Chapitres de la chute/Saga des Lehman Brothers

chapitres de la chute

Chapitres de la chute/Saga des Lehman Brothers de Stefano Massini, mise en scène d’Arnaud Meunier

 

Il était une fois trois garçons, fils d’un marchand de bestiaux juif, fraîchement débarqués aux Etats-Unis, depuis leur Bavière natale. Un trio efficace avec Henry, la tête, Emmanuel, le bras, et Mayer, la patate qui fait tampon entre les deux autres.  Ils ouvrent un modeste commerce de tissus en tout genre, dans une petite ville d’Alabama. Au pays du coton, la chance aidant, ils deviennent très vite d’ingénieux courtiers qui revendent les récoltes des planteurs esclavagistes, aux usines textiles du Nord, puis, de fil en aiguille, ils fonderont la Bank of Alabama.
Quand survient la guerre de Sécession, loin d’être ruinés, ils rebondissent,  investissent, en surfant sur une économie nord-américaine à la formidable vitalité… Leurs rejetons suivront leurs traces au cours des siècles suivants, et en trois générations, naîtra ainsi une fortune colossale qui, de crise en crise, finira… par s’effondrer en septembre 2008, provoquant la catastrophe financière mondiale, dite des « subprimes » et la disparition de la banque.
Cette saga familiale en trois saisons : Trois frères (1844-1867), Pères et fils (1880-1929) et L’immortel (1929-2000), nous conte l’histoire du capitalisme vue par le petit bout de la lorgnette, mais aussi les mécanismes d’un système vicieux, qui, en constant déséquilibre, court à sa perte. A l’image du funambule qui, de temps en temps, passe en fond de scène, entre les tours jumelles du World Trade Center à Manhattan. Belle métaphore poétique qui allège la pièce, comme les rêves bibliques qui hantent les héros.
Stefano Massini, jeune auteur italien déjà couronné de succès, ancre son théâtre dans le réel, à l’instar de son compatriote Fausto Paravidino. Amoureux du détail, il construit ici un feuilleton à rebondissements, dont il dessine avec minutie les protagonistes.
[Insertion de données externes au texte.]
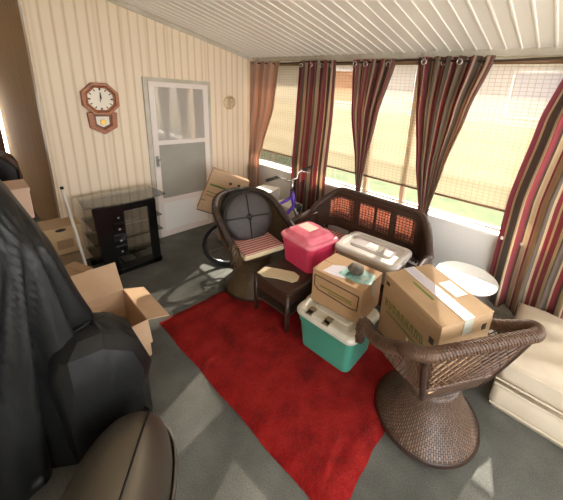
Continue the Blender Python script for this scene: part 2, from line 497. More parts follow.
for i in range(len(MUL) - 1):
    a, b = MUL[i] + .022, MUL[i + 1] - .022
    wi = B(((a + b) / 2, 0.06, 1.515), (b - a, 0.006, 1.41)).build('window_%d' % (i + 1), M['glass']); struct(wi)
    fr = MB()
    for z in (0.818, 2.21): fr.box(((a + b) / 2, 0.06, z), (b - a, 0.025, 0.016))
    fr.build('window_frame', M['white'], wi)

# outside
struct(B((2, 15.3, -0.45), (60, 30, 0.1)).build('ground_outside', M['lawn']))
struct(B((10.5, -4.1, -0.4), (12, 8, 0.1)).build('patio_outside', M['concrete']))  # unseen pale slab added to bounce daylight up to the ceiling
h = thing('neighbouring_house', 'pale house with tan lower siding seen outside through the window shades', 'house', (1, 7, -0.4))
B((0, 1.5, 0.87), (26, 3, 1.75)).build('lower_wall', M['side_l'], h)
B((0, 1.6, 2.6), (26, 2.9, 1.7)).build('upper_wall', M['side_u'], h)
MB().prism([(-0.4, 3.45), (1.6, 4.3), (3.6, 3.45)], -13.3, 13.3, 'yz').build('roof', M['brownpanel'], h)
for x, wd, mt in ((1.65, 1.2, 'win_far'), (-4.6, 1.7, 'brownpanel'), (-10, 1.4, 'win_far')):
    wf = B((x, 0.13, 2.6), (wd, 0.08, 1.25)).build('window_casing', M['white'], h)
    B((x, 0.08, 2.6), (wd - .14, 0.04, 1.1)).build('pane', M[mt], wf)

# ------------------------------------------------------------------ storm door in the panel wall
d0, d1, dt = -1.48, -0.70, 1.905
def ring_prism(mb, outer, inner, x0, x1):
    n = len(outer)
    v = [[mb.bm.verts.new((x, a, b)) for a, b in P_] for x, P_ in ((x0, outer), (x1, outer), (x1, inner), (x0, inner))]
    for k in range(4):
        for i in range(n):
            j = (i + 1) % n; q = (k + 1) % 4
            mb.face([v[k][i], v[k][j], v[q][j], v[q][i]])
def rect(y0, y1, z0, z1): return [(y0, z0), (y1, z0), (y1, z1), (y0, z1)]
yc = (d0 + d1) / 2; iw = d1 - d0 - 0.09
mb = MB(); ring_prism(mb, rect(d0, d1, 0.001, dt), rect(d0 + .042, d1 - .042, 0.004, dt - .042), 0.001, 0.028)
door = struct(mb.build('door_1', M['greyw']))
mb = MB(); e0, e1 = d0 + .044, d1 - .044
ring_prism(mb, rect(e0, e1, 0.006, dt - .044), rect(e0 + .06, e1 - .06, 0.085, dt - .096), 0.006, 0.04)
for z, hh in ((1.185, 0.05), (0.475, 0.06)): mb.box((0.023, yc, z), (0.03, e1 - e0 - .12, hh))
mb.build('sash', M['sash'], door)
B((0.022, yc, 1.51), (0.008, iw - .1, 0.62)).build('glass_pane', M['doorglass'], door)
B((0.024, yc, 0.83), (0.008, iw - .1, 0.68)).build('screen', M['screen'], door)
B((0.024, yc, 0.25), (0.012, iw - .1, 0.4)).build('kick_panel', M['white'], door)
mb = MB(); mb.box((0.055, d0 + .07, 0.98), (0.02, 0.03, 0.12)); mb.tube([(0.065, d0 + .07, 1.0), (0.1, d0 + .07, 1.0), (0.1, d0 + .12, 1.0)], 0.008)
mb.build('handle', M['steel'], door)
mb = MB()
for i in range(7): mb.lathe([(0.006, 0), (0.006, 0.006)], (0.027, d0 + .012, 0.2 + i * 0.27), 8, axis='X'); mb.lathe([(0.006, 0), (0.006, 0.006)], (0.027, d1 - .012, 0.2 + i * 0.27), 8, axis='X')
mb.build('screw_heads', M['steel'], door)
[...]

Les comédiens passent d’une narration factuelle adressée au public, à l’incarnation de personnages dans de courtes séquences dialoguées, ce qui les rend ainsi plus familiers. Cette forme originale permet un récit critique, teinté d’ironie, des commentaires d’ordre technique, ou des intermèdes, tout en faisant appel à la sensibilité des spectateurs, avec des êtres de chair et de sang.
On se laisse captiver par le succès et le destin fascinant des Lehman, même si le rythme du spectacle fléchit parfois, ce qui provoque le départ de spectateurs à l’entracte.  On connaît déjà la fin, mais tout l’art réside dans la façon de raconter…
La mise en scène, efficace et sans afféterie, suit le scénario à la lettre. Avec comme décor: la porte de la boutique des Lehman Brothers à la clenche qui grince, ou des projections de photos ou films, en rapport avec les événements historiques traversés, ou l’imaginaire des personnages.
Les situations se ressemblent d’un chapitre à l‘autre, pour souligner la nature cyclique des crises du système capitaliste et la permanence des antagonismes-encore vivaces aujourd’hui-entre tenants de l’économie réelle, et spéculateurs aventureux. Mais ces redites engendrent une certaine lassitude, au lieu de créer le comique de répétition escompté ; et plusieurs fois, le texte en devient même pédagogique. Malgré l’énergie et le talent des six acteurs.

Heureusement, après l’entracte, la performance de Serge Maggiani (Robert Lehman), dandy visionnaire, cynique et séduisant, fait décoller le spectacle. Ce dernier chapitre, plus synthétique, nous plonge dans l’univers vertigineux des traders, bien loin de la boutique des ancêtres des Lehman.
Ces trois heures quarante peuvent paraître longues à certains, mais d’autres trouveront le texte suffisamment passionnant pour pallier une réalisation… un peu en retrait.

 Mireille Davidovici

Théâtre du Rond-Point, Paris VIème, jusqu’au 29 mai.
Le texte, traduit de l’italien par Pietro Pizzuti, est publié chez L’Arche éditeur.